Community engagement is one of those terms that has become trendy in Detroit development circles. Developers are starting to see the value of asking residents about their needs in a neighborhood, rather than building what they think will be a good fit.
While this approach is producing promising results in parts of the city, this community-first mentality has served as the foundation for success for many longtime establishments in Detroit, including Algo Especial, a Mexican-owned grocery store in Hubbard-Richard that is recognized among fans as a home cook’s oasis.
“I take very good care about the needs of the community,” says owner Martha Hernandez in Spanish through an interpreter.
Just about every item stocked on its shelves is informed by the needs of customers, from the crates overflowing with culturally relevant produce, dried chiles and beans by the bag-full, masa or lard by the pound, discs of Mexican hot chocolate, bottled hot sauces, imported clothing, beauty products, and dozens of rare loose leaf teas and herbs — essential for the home cooks out there looking for hard-to-find ingredients.
Customers from all over metro Detroit, elsewhere in Michigan, and even across the Canadian border know Hernandez and her many relatives who work in the 42-year-old establishment on a first-name basis and folks regularly make it a point upon entering the shop to give at least one family member a hug. During the holidays, Algo Especial is a favorite destination for its fluffy and bountiful tamales, which fans purchase by the dozen. For treating common ailments or a spiritual cleansing, longtime clients will turn to the store’s robust collection of teas and herbs — traditional remedies in Latinx culture that date back centuries.
Some of the dried goods that are sold at Algo Especial. Ingredients are frequently sourced from a Chicago-based distributor and then bagged by staff members for individual sale in the back of the store.

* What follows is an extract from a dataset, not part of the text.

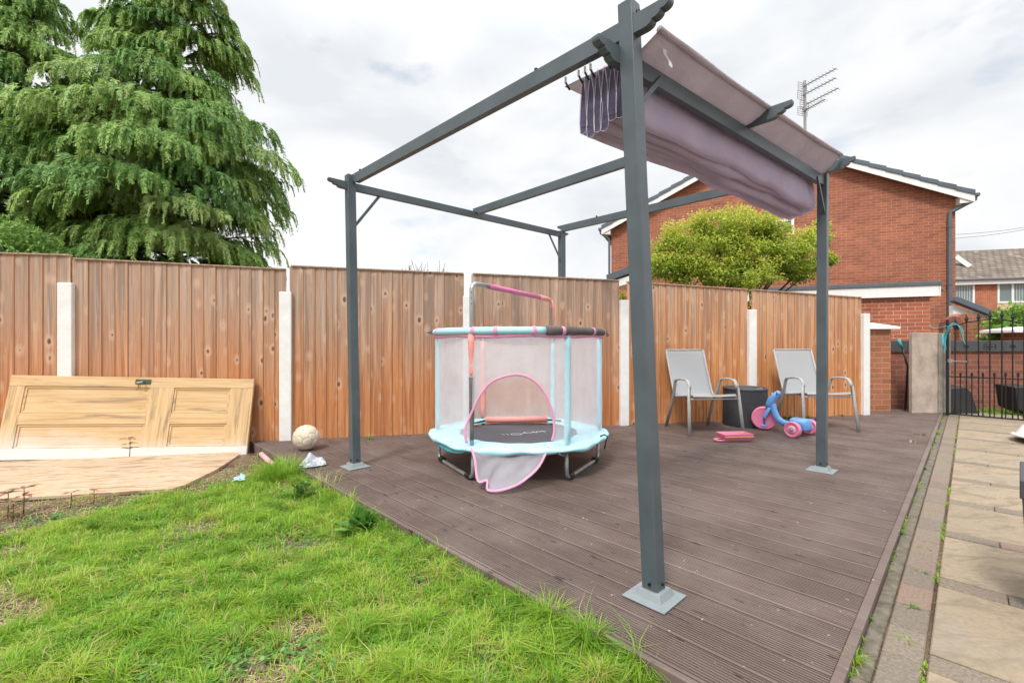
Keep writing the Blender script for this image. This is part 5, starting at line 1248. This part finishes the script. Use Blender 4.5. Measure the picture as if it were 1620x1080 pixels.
# ------------------------------------------------------------------ grass
def blades(C, H, Wd, az, lean, rnd, name, label=None, mat=None, kind='stuff', cat=None, parent=None, loc=(0, 0, 0), group=None):
    n_ = len(C); dx = np.stack([np.cos(az), np.sin(az), np.zeros(n_)], 1); sx = np.stack([-np.sin(az), np.cos(az), np.zeros(n_)], 1)
    z = np.array([0, 0, 1.]); H_ = H[:, None]; L_ = lean[:, None]; W_ = Wd[:, None]
    P0 = C; P1 = C+z*H_*.55+dx*H_*L_*.22; P2 = C+z*H_*(.95-.35*L_)+dx*H_*L_*.85
    V_ = np.stack([P0-sx*W_*.5, P0+sx*W_*.5, P1+sx*W_*.45, P1-sx*W_*.45, P2+sx*W_*.08, P2-sx*W_*.08], 1).reshape(-1, 3)
    i0 = np.arange(n_)*6; F_ = np.concatenate([np.stack([i0, i0+1, i0+2, i0+3], 1), np.stack([i0+3, i0+2, i0+4, i0+5], 1)])
    o = np_mesh(name, V_, F_, np.concatenate([rnd, rnd]), mat or M['grass'], parent, loc)
    if label: o['label'] = label
    if cat: o['category'] = cat
    if kind: o['kind'] = kind
    if group: o['group'] = group
    return o
def vnoise(x, y, s, seed=0.): return np.array([noise.noise(Vector((a*s, b*s, seed))) for a, b in zip(x, y)])
nEA = np.array([EA.y, -EA.x])
def sample(n_, seed):
    rg_ = np.random.default_rng(seed)
    y = 1.38*np.exp(rg_.random(n_)*math.log(4.5/1.38)); x = rg_.uniform(-1.17, .45, n_)*y
    d = -((x-O.x)*nEA[0]+(y-O.y)*nEA[1]); return x, y, d, rg_
x, y, d, rg_ = sample(430000, 21)
k = (d > .012) & (y < fenceY(x)-.03); x, y, d = x[k], y[k], d[k]
bare = vnoise(x, y, 1.9, 1.)+.5*vnoise(x, y, 6., 2.)
soil = (x+2.77)-(y-2.46)*.56-.12*vnoise(x, y, 3., 5.)             # <0 : soil strip near the board
soil2 = np.where((y > 4.0) | ((x < -2.0) & (y > 3.75)), -1., 1.)    # corner by the deck
dens = np.clip(.92-2.2*np.clip(bare-.06, 0, 1), .04, 1)
dens = np.where(soil < 0, .04+.6*np.clip(vnoise(x, y, 4., 8.), 0, 1), dens); dens = np.where((soil2 < 0) & (d > .25), .06, dens)
onboard = (y > 2.56+.2295*(x+5.4)+.02) & (x < -2.42)
dens = np.where(onboard, 0, dens)
edge = np.clip(1-d/.14, 0, 1); dens = np.maximum(dens, np.where(y < 3.9, np.where(edge > 0, .97, 0), 0))
k = rg_.random(len(x)) < dens; x, y, d, bare, soil, edge = [q[k] for q in (x, y, d, bare, soil, edge)]
n_ = len(x); cl = vnoise(x, y, 7., 11.); cl2 = vnoise(x, y, 2.4, 14.)
# blades grow in tussocks and radiate from their middle
cell = .075; gi, gj = np.floor(x/cell), np.floor(y/cell)
def hsh(a, b, k): q = np.sin(a*127.1+b*311.7+k*74.7)*43758.5453; return q-np.floor(q)
best = np.full(n_, 9.); cx_ = np.zeros(n_); cy_ = np.zeros(n_); hc = np.zeros(n_); tcx = np.zeros(n_)
for a in (-1, 0, 1):
    for b in (-1, 0, 1):
        qx, qy = (gi+a+hsh(gi+a, gj+b, 1))*cell, (gj+b+hsh(gi+a, gj+b, 2))*cell; dd = np.hypot(x-qx, y-qy); k = dd < best
        best = np.where(k, dd, best); cx_ = np.where(k, qx, cx_); cy_ = np.where(k, qy, cy_); hc = np.where(k, hsh(gi+a, gj+b, 3), hc); tcx = np.where(k, hsh(gi+a, gj+b, 4), tcx)
az = np.arctan2(y-cy_, x-cx_)+rg_.normal(size=n_)*1.15; x2, y2 = lerp(x, cx_, .22), lerp(y, cy_, .22)
hgt = (.033+.040*hc**2+.022*np.clip(cl2+.2, 0, 1))*(.5+.85*rg_.random(n_)); hgt = hgt*(1+.45*edge*(.3+.8*np.clip(cl+.5, 0, 1))*(y < 3.95)); hgt = np.where(soil < 0, hgt*.6, hgt)
long_ = rg_.random(n_) < .03; hgt = np.where(long_, hgt*1.7, hgt)
rn = np.clip(.53+.20*cl2+.42*(tcx-.5)+.12*rg_.normal(size=n_)-.10*edge+.12*np.clip(bare+.1, 0, 1), 0, .86)
dead = rg_.random(n_) < (.07+.30*np.clip(bare+.05, 0, 1)+.10*(tcx > .9)+.5*(soil < 0)); rn = np.where(dead, rg_.uniform(.88, 1, n_), rn)
zz = np.array([gz(a, b) for a, b in zip(x2, y2)])-.003
blades(np.stack([x2, y2, zz], 1), hgt, .0020+.0022*rg_.random(n_), az, rg_.uniform(.2, 1.5, n_), rn, 'grass', 'rough green lawn with long tufts along the deck edge', cat='grass', loc=(-1.5, 2.5, 0))
# clover and small round leaves low in the sward
x, y, d, rg_ = sample(26000, 31); k = (d > .03) & (y < 3.9) & (vnoise(x, y, 3., 22.) > .02) & ((x+2.77)-(y-2.46)*.56 > -.25); x, y = x[k], y[k]; n_ = len(x)
C_ = np.stack([x, y, np.array([gz(a, b) for a, b in zip(x, y)])+.012+.022*rg_.random(n_)], 1); D_ = unit(rg_.normal(size=(n_, 3))*np.array([1, 1, .3])); S_ = unit(np.cross(D_, np.array([0, 0, 1.])+rg_.normal(size=(n_, 3))*.3))
V_, F_ = rhombs(C_, D_, S_, .012+.014*rg_.random(n_), .009+.011*rg_.random(n_)); o = np_mesh('clover', V_, F_, rg_.uniform(0, .9, n_), M['weed'], None, (-1.5, 2.5, 0)); tag(o, 'clover and small round weeds mixed into the lawn', 'clover', kind='stuff')
# dead thatch and stalks on the bare soil
x, y, d, rg_ = sample(60000, 41); k = (d > .02) & (y < fenceY(x)-.1) & (((x+2.77)-(y-2.46)*.56 < .05) | (vnoise(x, y, 1.9, 1.)+.5*vnoise(x, y, 6., 2.) > .12)) & ~((y > 2.56+.2295*(x+5.4)+.02) & (x < -2.42)); x, y = x[k], y[k]; n_ = len(x)
C_ = np.stack([x, y, np.array([gz(a, b) for a, b in zip(x, y)])+.002+.006*rg_.random(n_)], 1); D_ = unit(rg_.normal(size=(n_, 3))*np.array([1, 1, .12])); S_ = unit(np.cross(D_, np.array([0, 0, 1.])+rg_.normal(size=(n_, 3))*.3))
V_, F_ = rhombs(C_, D_, S_, .02+.05*rg_.random(n_), np.full(n_, .0035)); o = np_mesh('thatch', V_, F_, rg_.uniform(0, 1, n_), M['straw'], None, (-1.5, 2.5, 0)); tag(o, 'dry straw and dead grass on the bare soil', 'straw', kind='stuff')
print('grass blades', n_, 'conifer', n1_, n2_)

def tuft(name, label, cat, c, n_, h, spread, seed, mat=None, group=None, wdt=.004, lo=.3, hi=.7):
    rg2 = np.random.default_rng(seed); a = rg2.uniform(-PI, PI, n_); r_ = spread*rg2.random(n_)**.7
    C_ = np.stack([c[0]+r_*np.cos(a), c[1]+r_*np.sin(a), np.full(n_, c[2])], 1)
    return blades(C_, h*(.5+.7*rg2.random(n_)), np.full(n_, wdt), a+rg2.normal(size=n_)*.5, rg2.uniform(.3, 1.2, n_), rg2.uniform(lo, hi, n_), name, label, mat, None, cat, None, tuple(c), group)
tuft('grass_tuft', 'tall lush grass tuft spilling over the deck corner below the ball', 'grass tuft', (-1.80, 3.58, .04), 520, .19, .16, 1)
tuft('grass_tuft', 'thin wispy grass tuft beside the base of the left pergola post', 'grass tuft', (-1.33, 3.16, .05), 90, .20, .12, 2, wdt=.0025, lo=.7, hi=.95)
wl = [((1352, 1045), 'under the deck edge at the bottom of the picture', 60, .05), ((1366, 975), 'second from the bottom along the mossy kerb', 45, .035), ((1386, 908), 'beside the deck edge level with the near post base', 40, .035), ((1404, 866), 'on the mossy kerb below the middle of the path', 40, .04),
      ((1420, 843), 'on the mossy kerb at the middle of the path', 40, .04), ((1461, 741), 'on the kerb level with the right post base', 45, .04), ((1482, 686), 'near the far end of the deck edge', 60, .05), ((1475, 700), 'second from the far end of the deck edge', 50, .04),
      ((1443, 960), 'in the paving joint near the bottom slab', 35, .025), ((1433, 1015), 'lowest in the paving joint', 30, .025), ((1457, 905), 'in the paving joint beside the third slab', 30, .02), ((1463, 868), 'in the paving joint beside a red block', 30, .02), ((1475, 815), 'in the upper part of the paving joint', 30, .02), ((1572, 787), 'in a joint across the middle of the slabs', 60, .02)]
for i, ((px, py), lb, n_, h) in enumerate(wl):
    c = G(px, py, ZP-.003); s_ = .02 if i != 13 else .05
    tuft('weed_tuft', 'small green weed '+lb, 'weed', (c.x, c.y, ZP-.012), n_, h*1.0, s_, 30+i, M['weed'] if i % 3 else M['grass'], 'weeds in the paving joints', .006 if i % 3 else .0035, .3, .9)
moss = MB()
rgm = random.Random(3)
x_ = []; 
for q in range(2600):
    v_ = rgm.uniform(-.2, 7.3); 
    if noise.noise(Vector((v_*3.2, 0, 4))) < .08: continue
    c = pat(rgm.gauss(.0, .007) if rgm.random() < .6 else rgm.gauss(.157, .004), v_, ZP-.004); x_.append((c.x, c.y, c.z))
x_ = np.array(x_); n_ = len(x_); rg3 = np.random.default_rng(5)
blades(x_, .008+.018*rg3.random(n_), np.full(n_, .004), rg3.uniform(-PI, PI, n_), rg3.uniform(.3, 1.2, n_), rg3.uniform(.2, .85, n_), 'moss', 'moss and fine weeds along the deck edge and paving joint', cat='moss', loc=(2, 2, .1))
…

Hernandez’s nephew, Huriel Gonzalez-Hernandez, tells Eater that the shop had previously been a Spanish-language record store in 1980 prior to his aunt and uncle Raul taking over. The couple had been customers of the store and one day after Raul was laid off from his job at General Motors the shop owner offered to sell them the business.
Over time, the duo became known for taking special requests from their Mexican immigrant clientele for other essentials: VHS tapes for Spanish-language movies, cosmetics only available in Latin America, and eventually the family added produce, a full-service butchers counter, and prepared food to its offerings. Today, other restaurant and food business owners also frequently turn to Algo Especial for wholesale items like cases of candy or commercial-sized cookware.
Looking to update your serving ware? Algo Especial carries many ceramic dishes imported from Mexico.
While many more supermercados have opened in Detroit in the decades since Algo Especial opened and offer some of the same items, customers have come to rely on Hernandez’s attention to detail for those traditional ingredients that remind them of home.
“There are certain things that are here that are in other places [but] it’s just that the community comes here first to purchase it because [we have] been having it for such a long time,” Hernandez says.